Muitos destes bandos são manipulados por forças que se servem deles como tropa de choque contra os actuais movimentos democráticos de protesto contra as consequências negativas da globalização. Como ficou demonstrado em Julho de 2001, com a actuação dos pró-nazis do Bloco Negro durante as violentas manifestações de Génova. Porém, a iniciativa destas fracções existe apenas porque elas actuam como parte menor e diferenciada de um movimento muito mais complexo de rebelião contra a marginalização económica, política, étnica e cultural. Este movimento contribui, aliás, para dar um sentido mais organizado e portador de uma plataforma política mínima à insurreição de rua, exprimindo a repulsa por um modelo de desenvolvimento único e pela imposição repressiva – centrada na escola, no trabalho e no papel dos média – do conformismo e da submissão do indivíduo. Perante uma educação para o trabalho sem trabalho no horizonte, frente à ostentação do luxo e do sucesso diante de quem jamais os terá para si próprio, a violência pode assim ser lamentável ou perturbante, mas é um sinal.

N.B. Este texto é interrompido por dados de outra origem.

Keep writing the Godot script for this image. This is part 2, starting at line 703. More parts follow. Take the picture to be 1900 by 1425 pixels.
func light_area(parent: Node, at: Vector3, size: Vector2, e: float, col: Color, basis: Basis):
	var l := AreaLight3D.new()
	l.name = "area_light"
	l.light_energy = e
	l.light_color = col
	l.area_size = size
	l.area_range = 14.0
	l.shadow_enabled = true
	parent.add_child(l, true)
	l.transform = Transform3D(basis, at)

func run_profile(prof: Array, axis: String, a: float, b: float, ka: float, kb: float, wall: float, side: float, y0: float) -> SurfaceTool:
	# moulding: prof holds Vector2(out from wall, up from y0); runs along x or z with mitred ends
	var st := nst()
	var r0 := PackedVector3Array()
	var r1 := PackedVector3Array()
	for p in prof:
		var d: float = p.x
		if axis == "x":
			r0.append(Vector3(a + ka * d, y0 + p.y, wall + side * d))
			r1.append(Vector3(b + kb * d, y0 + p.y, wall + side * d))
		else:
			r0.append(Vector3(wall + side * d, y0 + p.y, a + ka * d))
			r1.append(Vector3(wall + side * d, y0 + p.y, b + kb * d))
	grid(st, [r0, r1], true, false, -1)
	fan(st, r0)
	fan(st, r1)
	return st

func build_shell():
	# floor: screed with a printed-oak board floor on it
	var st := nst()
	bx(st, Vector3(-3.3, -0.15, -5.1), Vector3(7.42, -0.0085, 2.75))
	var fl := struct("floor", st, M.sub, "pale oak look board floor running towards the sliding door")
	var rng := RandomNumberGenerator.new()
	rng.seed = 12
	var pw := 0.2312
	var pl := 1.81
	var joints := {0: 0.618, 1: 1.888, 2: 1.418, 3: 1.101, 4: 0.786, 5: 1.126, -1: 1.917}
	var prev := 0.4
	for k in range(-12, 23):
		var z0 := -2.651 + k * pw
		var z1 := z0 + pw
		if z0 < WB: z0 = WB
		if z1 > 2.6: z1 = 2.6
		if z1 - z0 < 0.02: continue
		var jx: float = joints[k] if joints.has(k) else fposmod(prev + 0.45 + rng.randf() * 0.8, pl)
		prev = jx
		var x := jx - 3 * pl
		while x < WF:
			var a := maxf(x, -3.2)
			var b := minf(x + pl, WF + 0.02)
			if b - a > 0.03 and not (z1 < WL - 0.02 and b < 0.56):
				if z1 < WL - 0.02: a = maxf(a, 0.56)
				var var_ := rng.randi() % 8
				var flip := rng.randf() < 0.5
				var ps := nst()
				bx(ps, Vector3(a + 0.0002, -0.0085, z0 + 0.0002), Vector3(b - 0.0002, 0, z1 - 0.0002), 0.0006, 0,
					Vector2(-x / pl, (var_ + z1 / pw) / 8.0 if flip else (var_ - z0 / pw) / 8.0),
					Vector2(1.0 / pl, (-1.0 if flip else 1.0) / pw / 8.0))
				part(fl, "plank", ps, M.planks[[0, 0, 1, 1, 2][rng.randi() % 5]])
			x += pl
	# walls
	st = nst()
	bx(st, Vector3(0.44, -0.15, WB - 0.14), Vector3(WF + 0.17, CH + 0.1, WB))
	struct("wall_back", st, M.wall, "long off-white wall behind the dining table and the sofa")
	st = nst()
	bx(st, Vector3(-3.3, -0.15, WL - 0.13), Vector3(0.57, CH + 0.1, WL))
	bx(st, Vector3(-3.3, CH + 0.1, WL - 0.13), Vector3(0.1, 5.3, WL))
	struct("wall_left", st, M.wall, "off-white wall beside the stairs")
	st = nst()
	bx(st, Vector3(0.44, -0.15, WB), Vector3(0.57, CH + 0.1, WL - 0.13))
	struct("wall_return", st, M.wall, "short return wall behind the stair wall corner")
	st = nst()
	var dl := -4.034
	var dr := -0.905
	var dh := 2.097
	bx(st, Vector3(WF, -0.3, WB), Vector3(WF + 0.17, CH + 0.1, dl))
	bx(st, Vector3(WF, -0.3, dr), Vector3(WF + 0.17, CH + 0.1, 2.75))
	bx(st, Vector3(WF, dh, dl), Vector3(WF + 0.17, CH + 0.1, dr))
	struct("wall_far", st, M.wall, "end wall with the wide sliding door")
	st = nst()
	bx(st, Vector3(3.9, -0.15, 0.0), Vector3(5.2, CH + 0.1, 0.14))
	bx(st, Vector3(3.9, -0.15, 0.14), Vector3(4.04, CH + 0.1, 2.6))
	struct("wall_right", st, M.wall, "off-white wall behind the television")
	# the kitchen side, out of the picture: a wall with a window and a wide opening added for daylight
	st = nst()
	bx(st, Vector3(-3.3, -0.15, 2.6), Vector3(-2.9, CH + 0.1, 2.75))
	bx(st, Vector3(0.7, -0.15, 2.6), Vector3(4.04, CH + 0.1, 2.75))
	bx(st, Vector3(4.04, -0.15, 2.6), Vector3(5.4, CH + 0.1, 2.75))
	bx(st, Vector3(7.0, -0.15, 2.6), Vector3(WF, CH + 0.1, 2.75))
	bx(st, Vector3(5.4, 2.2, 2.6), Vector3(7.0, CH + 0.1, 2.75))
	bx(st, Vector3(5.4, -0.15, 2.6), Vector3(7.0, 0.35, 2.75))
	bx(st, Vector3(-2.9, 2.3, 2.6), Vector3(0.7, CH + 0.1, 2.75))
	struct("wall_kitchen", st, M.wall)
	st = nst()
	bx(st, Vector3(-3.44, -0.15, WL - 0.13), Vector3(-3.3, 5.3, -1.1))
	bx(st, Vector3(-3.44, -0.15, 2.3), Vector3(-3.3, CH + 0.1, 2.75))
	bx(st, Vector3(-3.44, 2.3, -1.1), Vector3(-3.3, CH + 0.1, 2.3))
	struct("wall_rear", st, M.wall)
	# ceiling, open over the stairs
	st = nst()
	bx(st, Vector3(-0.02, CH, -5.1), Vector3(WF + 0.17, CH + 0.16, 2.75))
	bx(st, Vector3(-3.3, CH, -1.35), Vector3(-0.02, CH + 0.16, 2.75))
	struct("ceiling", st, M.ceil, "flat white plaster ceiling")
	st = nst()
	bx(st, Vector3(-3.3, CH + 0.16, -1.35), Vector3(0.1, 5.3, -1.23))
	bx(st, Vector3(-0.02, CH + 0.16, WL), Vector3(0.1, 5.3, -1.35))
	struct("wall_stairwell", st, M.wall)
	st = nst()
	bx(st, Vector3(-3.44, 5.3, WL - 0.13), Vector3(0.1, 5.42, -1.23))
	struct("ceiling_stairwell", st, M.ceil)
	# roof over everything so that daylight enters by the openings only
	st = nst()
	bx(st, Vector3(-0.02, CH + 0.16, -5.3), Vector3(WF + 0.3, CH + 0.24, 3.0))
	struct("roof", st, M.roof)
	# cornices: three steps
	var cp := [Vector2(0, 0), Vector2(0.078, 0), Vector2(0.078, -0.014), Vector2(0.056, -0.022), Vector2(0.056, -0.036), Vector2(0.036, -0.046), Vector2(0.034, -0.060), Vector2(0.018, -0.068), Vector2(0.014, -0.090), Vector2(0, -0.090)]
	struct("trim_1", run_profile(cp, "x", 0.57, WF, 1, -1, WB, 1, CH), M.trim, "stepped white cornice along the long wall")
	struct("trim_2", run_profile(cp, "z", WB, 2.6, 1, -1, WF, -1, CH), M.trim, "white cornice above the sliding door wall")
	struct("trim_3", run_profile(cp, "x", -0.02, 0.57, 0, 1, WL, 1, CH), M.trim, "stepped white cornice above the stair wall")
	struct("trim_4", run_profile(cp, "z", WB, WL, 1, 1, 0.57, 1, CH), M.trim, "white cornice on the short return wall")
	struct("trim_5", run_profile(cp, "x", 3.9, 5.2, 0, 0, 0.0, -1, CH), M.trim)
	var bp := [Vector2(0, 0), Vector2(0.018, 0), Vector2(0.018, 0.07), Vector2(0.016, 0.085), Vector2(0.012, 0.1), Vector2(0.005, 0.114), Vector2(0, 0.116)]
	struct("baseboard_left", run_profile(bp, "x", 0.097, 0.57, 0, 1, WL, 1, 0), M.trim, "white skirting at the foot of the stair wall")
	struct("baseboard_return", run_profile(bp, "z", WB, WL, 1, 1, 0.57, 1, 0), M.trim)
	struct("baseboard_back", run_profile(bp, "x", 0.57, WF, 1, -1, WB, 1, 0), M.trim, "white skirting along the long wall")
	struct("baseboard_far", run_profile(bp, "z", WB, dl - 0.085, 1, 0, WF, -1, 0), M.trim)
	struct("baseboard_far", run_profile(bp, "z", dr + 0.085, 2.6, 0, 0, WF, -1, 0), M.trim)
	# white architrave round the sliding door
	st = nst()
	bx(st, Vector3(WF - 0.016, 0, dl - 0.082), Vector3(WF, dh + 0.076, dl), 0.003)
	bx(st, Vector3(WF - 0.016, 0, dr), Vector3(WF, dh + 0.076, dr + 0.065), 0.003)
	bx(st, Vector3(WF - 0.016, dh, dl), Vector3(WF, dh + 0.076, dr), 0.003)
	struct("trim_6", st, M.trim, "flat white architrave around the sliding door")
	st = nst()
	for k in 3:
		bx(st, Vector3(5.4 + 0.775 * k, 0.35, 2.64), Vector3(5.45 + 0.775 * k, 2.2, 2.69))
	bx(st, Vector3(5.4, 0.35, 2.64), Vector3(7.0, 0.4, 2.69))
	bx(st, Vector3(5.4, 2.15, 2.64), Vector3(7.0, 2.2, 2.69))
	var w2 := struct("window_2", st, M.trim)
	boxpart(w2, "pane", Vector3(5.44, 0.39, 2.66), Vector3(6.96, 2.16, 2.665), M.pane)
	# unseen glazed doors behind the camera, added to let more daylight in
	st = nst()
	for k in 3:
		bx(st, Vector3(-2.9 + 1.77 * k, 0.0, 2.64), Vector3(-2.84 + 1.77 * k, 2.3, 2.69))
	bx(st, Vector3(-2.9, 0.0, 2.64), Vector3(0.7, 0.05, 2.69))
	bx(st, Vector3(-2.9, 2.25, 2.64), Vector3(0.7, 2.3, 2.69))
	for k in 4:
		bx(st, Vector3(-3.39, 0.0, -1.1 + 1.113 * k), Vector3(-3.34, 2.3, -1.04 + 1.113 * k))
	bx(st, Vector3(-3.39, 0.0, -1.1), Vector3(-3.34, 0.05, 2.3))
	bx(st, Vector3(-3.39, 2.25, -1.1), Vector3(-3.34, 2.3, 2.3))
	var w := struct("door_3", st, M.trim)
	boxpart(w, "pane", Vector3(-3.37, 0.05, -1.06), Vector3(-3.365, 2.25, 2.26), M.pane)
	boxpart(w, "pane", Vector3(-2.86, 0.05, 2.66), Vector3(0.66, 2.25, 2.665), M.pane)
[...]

Em Trainspotting (1993), o romance de Irvine Welsh que serviu de argumento a um filme de culto e de inspiração a uma banda sonora popular na época, ficcionava-se sobre a vida de um grupo de jovens de Edimburgo «tão desesperadamente realistas que para eles o futuro é inconcebível». Reconhece-se aqui que o centro do problema não se encontra nessa gente revoltada, mas no mundo triste que lhe é oferecido e pelo qual não pode ser responsabilizada. Talvez assim se torne possível conceber a alegria breve e ébria oferecida pelos instantes de uma violência destrutiva que apenas parece gratuita e condenável. Convém lembrá-lo antes de açularmos os cães, respondendo ao ódio com mais ódio. Aquecendo o preconceito. E lavando as mãos no calor dos nossos lares.